1. A filter construction for a disk drive enclosure, the filter construction comprising:

(a) a housing;

(b) a first filter portion in the housing, the first filter portion configured and arranged for positioning in an incoming air stream to provide a path for flow of air into the disk drive enclosure, the incoming air stream entering the disk drive enclosure through a port; and

(c) a second filter portion in the housing, the second filter portion configured and arranged for positioning in an air current to provide a path for flow of air within the disk drive enclosure.

2. The filter construction according to claim 1, wherein the first filter portion comprises:

(a) a particulate filter; and

(b) an adsorbent filter;

3. The filter construction according to claim 2, wherein the first filter portion comprises as diffusion channel.

4. The filter construction according to claim 3, wherein the diffusion channel comprises a plastic piece defining a channel.

5. The filter construction according to claim 4, wherein the channel is positioned against a surface of the disk drive enclosure.

6. The filter construction according to claim 4, wherein at least a portion of the diffusion channel is defined by the housing.

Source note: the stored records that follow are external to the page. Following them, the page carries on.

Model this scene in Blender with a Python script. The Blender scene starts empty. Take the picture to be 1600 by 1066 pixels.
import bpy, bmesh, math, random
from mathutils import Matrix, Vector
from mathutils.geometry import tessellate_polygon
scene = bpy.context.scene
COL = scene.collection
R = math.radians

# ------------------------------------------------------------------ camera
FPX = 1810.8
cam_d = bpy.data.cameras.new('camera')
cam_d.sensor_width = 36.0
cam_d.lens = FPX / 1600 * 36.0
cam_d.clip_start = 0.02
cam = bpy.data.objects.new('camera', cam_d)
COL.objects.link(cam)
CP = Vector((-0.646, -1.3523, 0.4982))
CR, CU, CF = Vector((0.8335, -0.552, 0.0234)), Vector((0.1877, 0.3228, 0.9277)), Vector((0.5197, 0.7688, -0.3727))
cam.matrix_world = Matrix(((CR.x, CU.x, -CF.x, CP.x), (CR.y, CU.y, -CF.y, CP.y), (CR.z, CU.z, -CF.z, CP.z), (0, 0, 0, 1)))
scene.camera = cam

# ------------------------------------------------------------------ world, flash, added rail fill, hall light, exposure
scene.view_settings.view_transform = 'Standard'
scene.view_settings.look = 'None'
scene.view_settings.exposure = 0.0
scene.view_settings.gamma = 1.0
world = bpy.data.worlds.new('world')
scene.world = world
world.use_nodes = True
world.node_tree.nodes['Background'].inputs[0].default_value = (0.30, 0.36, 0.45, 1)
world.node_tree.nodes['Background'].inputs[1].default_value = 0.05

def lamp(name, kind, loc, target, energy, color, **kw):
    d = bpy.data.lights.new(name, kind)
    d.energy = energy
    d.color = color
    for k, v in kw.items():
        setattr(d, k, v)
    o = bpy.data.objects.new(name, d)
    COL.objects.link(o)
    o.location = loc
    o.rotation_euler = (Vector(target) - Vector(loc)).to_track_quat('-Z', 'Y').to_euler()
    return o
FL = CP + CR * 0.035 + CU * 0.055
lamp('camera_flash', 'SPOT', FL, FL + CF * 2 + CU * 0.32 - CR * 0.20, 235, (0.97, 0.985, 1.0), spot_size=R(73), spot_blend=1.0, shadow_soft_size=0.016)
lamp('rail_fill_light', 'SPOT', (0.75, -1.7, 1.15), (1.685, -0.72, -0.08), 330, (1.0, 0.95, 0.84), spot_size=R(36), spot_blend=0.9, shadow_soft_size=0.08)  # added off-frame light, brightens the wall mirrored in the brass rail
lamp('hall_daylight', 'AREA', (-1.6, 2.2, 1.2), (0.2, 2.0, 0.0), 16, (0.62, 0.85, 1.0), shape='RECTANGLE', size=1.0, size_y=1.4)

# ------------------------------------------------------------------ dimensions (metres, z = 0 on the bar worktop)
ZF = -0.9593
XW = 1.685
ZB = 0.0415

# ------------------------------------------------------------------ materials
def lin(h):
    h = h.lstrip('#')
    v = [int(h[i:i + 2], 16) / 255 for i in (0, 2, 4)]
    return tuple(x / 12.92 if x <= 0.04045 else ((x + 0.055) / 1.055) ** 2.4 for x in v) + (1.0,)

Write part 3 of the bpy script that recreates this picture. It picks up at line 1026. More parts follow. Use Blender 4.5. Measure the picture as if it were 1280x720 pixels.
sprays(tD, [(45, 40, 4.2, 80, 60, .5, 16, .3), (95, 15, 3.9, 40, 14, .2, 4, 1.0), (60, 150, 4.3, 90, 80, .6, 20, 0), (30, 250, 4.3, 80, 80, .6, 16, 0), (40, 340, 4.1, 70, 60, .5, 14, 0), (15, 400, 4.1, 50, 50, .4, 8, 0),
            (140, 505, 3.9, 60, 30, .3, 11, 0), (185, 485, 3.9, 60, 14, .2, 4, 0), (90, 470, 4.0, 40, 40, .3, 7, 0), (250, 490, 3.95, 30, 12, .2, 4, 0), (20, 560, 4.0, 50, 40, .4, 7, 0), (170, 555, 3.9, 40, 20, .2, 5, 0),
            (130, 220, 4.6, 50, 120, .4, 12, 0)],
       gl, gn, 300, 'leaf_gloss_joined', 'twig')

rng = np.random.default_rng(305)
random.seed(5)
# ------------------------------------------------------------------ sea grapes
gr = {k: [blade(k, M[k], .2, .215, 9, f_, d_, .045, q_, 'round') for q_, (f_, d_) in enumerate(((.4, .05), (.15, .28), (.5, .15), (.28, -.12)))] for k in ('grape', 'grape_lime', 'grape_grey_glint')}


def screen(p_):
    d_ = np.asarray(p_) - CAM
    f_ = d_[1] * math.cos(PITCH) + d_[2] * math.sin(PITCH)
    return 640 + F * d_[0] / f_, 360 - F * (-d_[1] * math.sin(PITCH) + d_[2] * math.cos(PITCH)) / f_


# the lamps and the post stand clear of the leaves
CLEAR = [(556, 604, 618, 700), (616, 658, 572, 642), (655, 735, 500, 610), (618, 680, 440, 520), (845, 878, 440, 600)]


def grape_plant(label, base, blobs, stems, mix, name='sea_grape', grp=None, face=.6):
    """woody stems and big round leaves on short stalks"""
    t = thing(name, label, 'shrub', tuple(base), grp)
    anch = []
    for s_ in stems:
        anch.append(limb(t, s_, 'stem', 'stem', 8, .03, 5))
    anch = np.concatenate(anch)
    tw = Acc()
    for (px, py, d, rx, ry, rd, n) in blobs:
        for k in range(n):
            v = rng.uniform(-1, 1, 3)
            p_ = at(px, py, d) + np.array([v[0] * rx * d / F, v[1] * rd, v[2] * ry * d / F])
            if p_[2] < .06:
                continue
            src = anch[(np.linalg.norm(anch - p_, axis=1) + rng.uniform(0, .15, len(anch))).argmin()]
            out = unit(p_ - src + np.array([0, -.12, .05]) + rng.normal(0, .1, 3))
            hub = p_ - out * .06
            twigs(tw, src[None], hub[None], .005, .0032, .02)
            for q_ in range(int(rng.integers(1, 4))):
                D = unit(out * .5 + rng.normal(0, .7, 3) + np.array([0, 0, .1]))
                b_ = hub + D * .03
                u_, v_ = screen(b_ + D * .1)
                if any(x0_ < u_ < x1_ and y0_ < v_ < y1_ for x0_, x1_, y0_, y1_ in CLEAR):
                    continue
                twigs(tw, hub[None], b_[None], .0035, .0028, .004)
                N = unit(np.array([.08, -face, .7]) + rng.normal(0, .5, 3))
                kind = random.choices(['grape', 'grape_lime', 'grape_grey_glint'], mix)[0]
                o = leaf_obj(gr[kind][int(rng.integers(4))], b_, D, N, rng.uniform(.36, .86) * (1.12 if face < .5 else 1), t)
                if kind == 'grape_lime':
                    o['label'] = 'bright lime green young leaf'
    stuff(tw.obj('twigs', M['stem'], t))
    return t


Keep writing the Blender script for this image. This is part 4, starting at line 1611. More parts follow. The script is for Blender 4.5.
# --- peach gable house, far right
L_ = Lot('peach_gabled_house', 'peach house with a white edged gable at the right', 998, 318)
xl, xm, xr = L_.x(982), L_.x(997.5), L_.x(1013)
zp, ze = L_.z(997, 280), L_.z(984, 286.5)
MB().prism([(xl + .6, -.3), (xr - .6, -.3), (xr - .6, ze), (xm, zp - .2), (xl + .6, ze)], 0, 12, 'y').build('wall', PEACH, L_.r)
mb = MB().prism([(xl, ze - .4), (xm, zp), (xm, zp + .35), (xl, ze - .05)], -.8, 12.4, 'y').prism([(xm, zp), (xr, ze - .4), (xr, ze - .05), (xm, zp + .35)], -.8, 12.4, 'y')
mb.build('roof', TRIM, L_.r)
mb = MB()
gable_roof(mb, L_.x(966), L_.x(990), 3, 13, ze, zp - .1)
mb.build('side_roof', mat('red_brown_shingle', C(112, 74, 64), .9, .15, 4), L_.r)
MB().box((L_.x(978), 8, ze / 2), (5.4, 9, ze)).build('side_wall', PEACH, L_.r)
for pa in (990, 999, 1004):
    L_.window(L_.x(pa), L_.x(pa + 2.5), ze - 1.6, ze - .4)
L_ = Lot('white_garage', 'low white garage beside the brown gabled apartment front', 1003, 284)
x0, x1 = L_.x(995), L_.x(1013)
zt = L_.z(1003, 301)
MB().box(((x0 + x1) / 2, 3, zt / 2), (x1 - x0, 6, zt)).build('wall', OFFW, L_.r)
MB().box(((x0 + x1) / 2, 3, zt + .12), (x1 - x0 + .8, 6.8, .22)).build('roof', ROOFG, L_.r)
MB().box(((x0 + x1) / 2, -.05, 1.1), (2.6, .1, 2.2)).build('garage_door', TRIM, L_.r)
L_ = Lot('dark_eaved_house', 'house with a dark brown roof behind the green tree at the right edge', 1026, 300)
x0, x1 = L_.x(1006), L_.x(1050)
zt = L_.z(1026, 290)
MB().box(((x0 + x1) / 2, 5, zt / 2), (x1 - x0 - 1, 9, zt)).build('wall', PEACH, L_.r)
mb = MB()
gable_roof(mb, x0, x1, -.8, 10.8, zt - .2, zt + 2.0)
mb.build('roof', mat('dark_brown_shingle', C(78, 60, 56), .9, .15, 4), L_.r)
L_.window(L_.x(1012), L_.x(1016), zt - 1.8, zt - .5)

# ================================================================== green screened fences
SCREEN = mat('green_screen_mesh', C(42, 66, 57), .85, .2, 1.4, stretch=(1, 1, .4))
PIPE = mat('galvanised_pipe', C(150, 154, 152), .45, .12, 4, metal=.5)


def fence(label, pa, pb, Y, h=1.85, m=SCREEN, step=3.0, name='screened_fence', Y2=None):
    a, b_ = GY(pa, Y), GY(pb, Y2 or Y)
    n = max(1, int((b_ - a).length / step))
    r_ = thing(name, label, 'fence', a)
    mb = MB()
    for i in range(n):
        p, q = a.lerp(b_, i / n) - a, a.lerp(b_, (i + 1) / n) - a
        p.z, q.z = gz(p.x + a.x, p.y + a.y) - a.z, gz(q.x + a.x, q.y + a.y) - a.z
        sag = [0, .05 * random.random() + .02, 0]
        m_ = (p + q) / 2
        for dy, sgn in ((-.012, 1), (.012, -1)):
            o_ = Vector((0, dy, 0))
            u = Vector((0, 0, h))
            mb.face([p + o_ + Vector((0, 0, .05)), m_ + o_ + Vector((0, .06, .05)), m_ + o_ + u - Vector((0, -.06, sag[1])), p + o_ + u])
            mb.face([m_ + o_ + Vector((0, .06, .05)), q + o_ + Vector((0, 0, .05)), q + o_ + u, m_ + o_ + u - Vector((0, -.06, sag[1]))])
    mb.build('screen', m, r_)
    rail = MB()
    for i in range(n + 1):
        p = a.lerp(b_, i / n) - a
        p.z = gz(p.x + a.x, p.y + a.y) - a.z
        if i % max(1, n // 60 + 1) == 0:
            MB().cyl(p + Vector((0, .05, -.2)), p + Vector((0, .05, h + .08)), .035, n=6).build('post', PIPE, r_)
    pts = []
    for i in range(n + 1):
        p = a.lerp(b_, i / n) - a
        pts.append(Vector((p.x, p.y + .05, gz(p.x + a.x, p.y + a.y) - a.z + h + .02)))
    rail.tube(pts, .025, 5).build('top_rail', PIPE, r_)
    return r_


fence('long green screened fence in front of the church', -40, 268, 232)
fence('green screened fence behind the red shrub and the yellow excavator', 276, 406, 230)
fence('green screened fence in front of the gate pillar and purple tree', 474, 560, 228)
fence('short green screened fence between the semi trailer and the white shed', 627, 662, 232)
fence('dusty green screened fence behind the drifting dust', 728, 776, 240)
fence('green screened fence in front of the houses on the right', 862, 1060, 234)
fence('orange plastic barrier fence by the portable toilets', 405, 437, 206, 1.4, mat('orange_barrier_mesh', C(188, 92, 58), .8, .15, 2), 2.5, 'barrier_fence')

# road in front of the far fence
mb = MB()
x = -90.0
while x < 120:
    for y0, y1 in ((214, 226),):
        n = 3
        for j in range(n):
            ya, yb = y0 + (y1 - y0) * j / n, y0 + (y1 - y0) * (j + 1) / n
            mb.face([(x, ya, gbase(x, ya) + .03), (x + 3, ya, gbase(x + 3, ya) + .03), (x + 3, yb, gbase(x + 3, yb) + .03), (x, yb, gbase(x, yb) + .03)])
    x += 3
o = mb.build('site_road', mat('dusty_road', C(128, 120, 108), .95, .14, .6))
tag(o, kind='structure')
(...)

7. The filter construction according to claim 2, wherein the adsorbent filter comprises an adsorbent material selected from the group consisting of activated carbon, impregnated carbon, activated alumina, molecular sieves, silica gel, silica, and combinations thereof.

8. The filter construction according to claim 1, wherein the second filter portion comprises:

(a) an adsorbent filter having a low pressure drop across the adsorbent filter.

9. The filter construction according to claim 8, wherein the adsorbent filter comprises an adsorbent material selected from the group consisting of activated carbon, impregnated carbon, activated alumina, molecular sieves, silica gel, silica, and combinations thereof.

10. The filter construction according to claim 8, wherein the second filter portion comprises a recirculation filter.

11. A disk drive assembly comprising:

(a) an enclosure;

(b) a disk rotatably mounted within the enclosure; and

(c) a filter construction positioned within the enclosure, the filter construction comprising:

(i) a housing positioned in an air current, the air current moving within the disk drive enclosure;

(ii) a first filter portion in the housing; and

(iii) a second filter portion in the housing.

12. The disk drive assembly according to claim 11, wherein the first filter portion is positioned in an incoming air stream, the incoming air stream entering the enclosure through a port.

13. The disk drive assembly according to claim 11, wherein the filter construction is positioned beside the disk.

14. A method of removing contaminants from a disk drive assembly, the method comprising:

(a) positioning a filter construction at least partially within a disk drive assembly, the filter construction comprising:

(i) a first filter portion, and

(ii) a second filter portion;

(b) filtering an incoming air stream with the first filter portion, the incoming air stream entering the disk drive assembly through a port; and

(c) filtering an internal air current with the second filter portion, the internal air current moving within the disk drive assembly.

15. The method according to claim 14, wherein the step of positioning a filter construction at least partially within a disk drive assembly comprises:

(a) positioning a filter construction comprising a first filter portion comprising:

(i) a particulate filter; and

(ii) an adsorbent filter.

16. The method according to claim 14, wherein the step of positioning a filter construction at least partially within a disk drive assembly comprises:

(a) positioning a filter construction comprising a first filter portion comprising a diffusion channel.

17. The method according to claim 14, wherein the step of positioning a filter construction at least partially within a disk drive assembly comprises:

(a) positioning a filter construction comprising a second filter portion comprising:

(i) an adsorbent filter.

18. The method according to claim 14, wherein the step of filtering an internal air current with the second filter portion, the internal air current moving within the disk drive assembly comprises:

(a) filtering an internal air current with the second filter portion, the internal air current circulating within the disk drive assembly.